Генералу Дейнеге был послан приказ спешно идти для погрузки в Керчь, а по дороге это приказание передать и генералу Цыганку. 30 октября ночью от их частей прибыли партии казаков в Феодосию, также прибыла небольшая партия терцев.
К утру 31 октября на пристани набралось много казаков, которых открыто грузить было нельзя, — иначе был бы бунт и стрельба по пароходам тех, кому обещана погрузка на прибывающие пароходы. Приходилось успокаивать обреченных этой неправдой, так как уже стало известно, что генерал Врангель больше не пришлет пароходов. До утра 31 октября от него ничего не было, кроме того, я имел сведения, что посадка во всех пунктах идет скверно и с большими трудностями, часто приходилось оставлять своих близких родственников, семьи беженцев и т. д.
Перед самым рассветом 31 октября получил донесение от обоих моих генералов, что они выступили в Керчь.

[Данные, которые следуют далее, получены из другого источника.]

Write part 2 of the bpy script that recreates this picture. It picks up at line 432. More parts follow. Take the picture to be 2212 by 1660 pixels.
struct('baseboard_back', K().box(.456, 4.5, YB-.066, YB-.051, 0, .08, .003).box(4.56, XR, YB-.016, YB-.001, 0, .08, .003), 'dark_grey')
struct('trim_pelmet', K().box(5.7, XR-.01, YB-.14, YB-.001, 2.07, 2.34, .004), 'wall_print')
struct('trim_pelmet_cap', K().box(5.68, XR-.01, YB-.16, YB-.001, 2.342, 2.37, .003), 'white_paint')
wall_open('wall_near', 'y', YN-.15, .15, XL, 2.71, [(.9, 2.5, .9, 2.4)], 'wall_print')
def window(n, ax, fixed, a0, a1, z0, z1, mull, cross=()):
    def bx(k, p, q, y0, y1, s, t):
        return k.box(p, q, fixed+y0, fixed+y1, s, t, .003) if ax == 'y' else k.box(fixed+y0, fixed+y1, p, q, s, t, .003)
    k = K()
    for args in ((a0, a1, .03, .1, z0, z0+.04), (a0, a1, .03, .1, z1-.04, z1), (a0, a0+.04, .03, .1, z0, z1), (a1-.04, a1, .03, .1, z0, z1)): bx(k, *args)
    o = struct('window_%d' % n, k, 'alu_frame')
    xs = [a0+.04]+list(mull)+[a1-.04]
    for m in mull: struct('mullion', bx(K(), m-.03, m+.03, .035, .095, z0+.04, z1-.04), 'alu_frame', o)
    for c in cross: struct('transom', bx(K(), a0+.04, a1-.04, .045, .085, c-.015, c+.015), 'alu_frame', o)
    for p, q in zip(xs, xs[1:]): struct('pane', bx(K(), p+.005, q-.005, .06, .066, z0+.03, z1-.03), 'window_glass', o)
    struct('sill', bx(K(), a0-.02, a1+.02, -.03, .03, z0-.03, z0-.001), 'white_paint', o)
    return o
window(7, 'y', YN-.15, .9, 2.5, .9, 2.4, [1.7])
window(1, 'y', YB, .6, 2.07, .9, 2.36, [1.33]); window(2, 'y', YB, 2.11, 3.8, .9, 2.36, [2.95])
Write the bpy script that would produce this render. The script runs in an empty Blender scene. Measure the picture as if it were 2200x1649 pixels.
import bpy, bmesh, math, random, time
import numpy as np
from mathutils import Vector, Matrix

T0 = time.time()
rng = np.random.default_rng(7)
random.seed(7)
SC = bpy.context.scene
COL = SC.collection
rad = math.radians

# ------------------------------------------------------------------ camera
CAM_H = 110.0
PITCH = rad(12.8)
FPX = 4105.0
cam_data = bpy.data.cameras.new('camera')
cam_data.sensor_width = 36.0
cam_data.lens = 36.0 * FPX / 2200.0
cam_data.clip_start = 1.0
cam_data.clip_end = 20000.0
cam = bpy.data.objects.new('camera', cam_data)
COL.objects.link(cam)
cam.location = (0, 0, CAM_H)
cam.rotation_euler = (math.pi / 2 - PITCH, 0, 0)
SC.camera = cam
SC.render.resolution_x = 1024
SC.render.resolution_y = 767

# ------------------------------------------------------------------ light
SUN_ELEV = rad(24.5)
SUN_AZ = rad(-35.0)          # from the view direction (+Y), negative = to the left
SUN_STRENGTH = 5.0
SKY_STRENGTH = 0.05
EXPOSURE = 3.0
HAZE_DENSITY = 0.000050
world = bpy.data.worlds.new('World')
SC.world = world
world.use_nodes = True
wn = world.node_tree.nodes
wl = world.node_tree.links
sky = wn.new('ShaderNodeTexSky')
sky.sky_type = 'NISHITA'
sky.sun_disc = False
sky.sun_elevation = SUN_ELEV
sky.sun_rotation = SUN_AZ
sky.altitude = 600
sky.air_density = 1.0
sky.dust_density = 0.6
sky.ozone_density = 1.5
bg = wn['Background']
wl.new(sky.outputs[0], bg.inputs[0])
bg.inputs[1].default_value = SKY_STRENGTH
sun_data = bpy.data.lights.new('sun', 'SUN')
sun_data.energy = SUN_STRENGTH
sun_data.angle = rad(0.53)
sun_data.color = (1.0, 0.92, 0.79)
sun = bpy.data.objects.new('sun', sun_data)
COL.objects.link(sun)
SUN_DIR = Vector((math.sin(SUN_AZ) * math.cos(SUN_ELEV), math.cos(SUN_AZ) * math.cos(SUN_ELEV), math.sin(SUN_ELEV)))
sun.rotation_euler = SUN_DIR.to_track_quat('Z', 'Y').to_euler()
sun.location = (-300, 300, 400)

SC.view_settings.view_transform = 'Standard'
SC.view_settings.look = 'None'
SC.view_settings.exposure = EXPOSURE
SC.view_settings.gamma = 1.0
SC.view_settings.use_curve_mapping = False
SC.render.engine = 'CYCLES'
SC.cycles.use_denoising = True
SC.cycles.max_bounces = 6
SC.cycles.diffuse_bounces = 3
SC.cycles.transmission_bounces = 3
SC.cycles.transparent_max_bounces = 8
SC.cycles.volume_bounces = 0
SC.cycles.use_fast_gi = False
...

31 октября. Настал жуткий день в отношении тех, кто был обречен на оставление в Феодосии, берег был усеян людьми, ожидавшими посадки. В полдень я приказал пароходам «Владимир» и «Аскольд» отойти от пристани и стать в одной версте от нее, до нового распоряжения. Эти пароходы были загружены до отказа, коменданты их получили приказы до вечера утрясти людей насколько возможно и освободить хотя бы немного еще мест для принятия на пароходы. На «Дон», где находился я, можно было принять еще несколько сот человек, но я экономил эти места. У пристани я остался для успокоения бунтующих людей, которые дважды вызывали меня к борту парохода, целя из винтовок, и требовали посадки. Приходилось убеждать их, что я ожидаю подхода еще одного парохода и поэтому остаюсь у пристани.
На берег мной было командировано несколько человек с приказом предупредить казаков, оставшихся на берегу, с темнотой собраться двумя группами в намеченных мной местах берега залива вне пристани на 1–1,5 версты. С наступлением полной темноты с пароходов были посланы офицеры на лодках для подбора собранных казаков, что продолжалось до трех-четырех часов утра, когда пароходы вышли из залива и взяли курс на Константинополь. Из казаков могли остаться непогруженными только те, кто не был на пристани и в намеченных местах залива.